With the van packed, I get in and I drive. Maybe I drive back to Chapel Hill, but I probably drive to a hotel an hour or so out and check in and take the projector upstairs and wonder how I never thought of a better response than awkward laughter to, “That’s a big suitcase you’ve got there.” I’ll probably watch some episodes of Castle, hit up the exercise room, troll around on the internet, and go get dinner before I set my alarm for the next morning. 

Then I get up the next day, and the day after that, and I do it all over again. Different schools, different gyms, different kids, but in a weird way, once I’ve got the dome inflated and the projector set up and the cushions out, it feels like coming home. Now, that probably means that I’ve been doing my job for too long, but the portability of a space doesn’t change the space’s existence, I think.
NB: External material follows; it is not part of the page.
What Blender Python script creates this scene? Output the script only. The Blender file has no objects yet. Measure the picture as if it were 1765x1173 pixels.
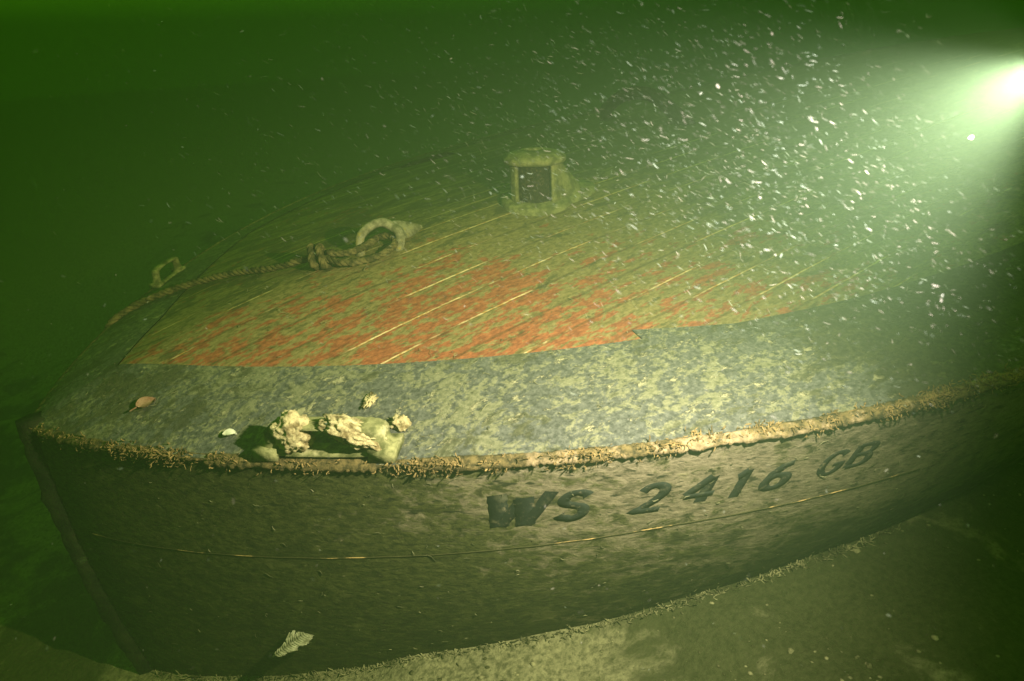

If you could fold up your car and take it inside your office or your house with you, would that change the existence of the inside of your car? Besides, spaces carry the meaning we put into them and I like to think that I put a good meaning into mine. 

As I’m scheduling schools for the year and getting everything prepped, it’s nice to take a second and think about this crazy thing that I do for a job. It’s not something many people get to do and I don’t know of anyone who does it as often as I do. It’s a unique perspective on our schools and our state and it’s a blast. Though I deserve to be compensated for the work that I do, days on the road don’t feel like work. Not everyone gets to say that with the job they got right out of college. I’m lucky.

And you gotta enjoy the luck while it lasts, right?



*We don’t bounce in the planetarium. No bouncing. Do you want to know how much that lens cost? So much. Don't bounce.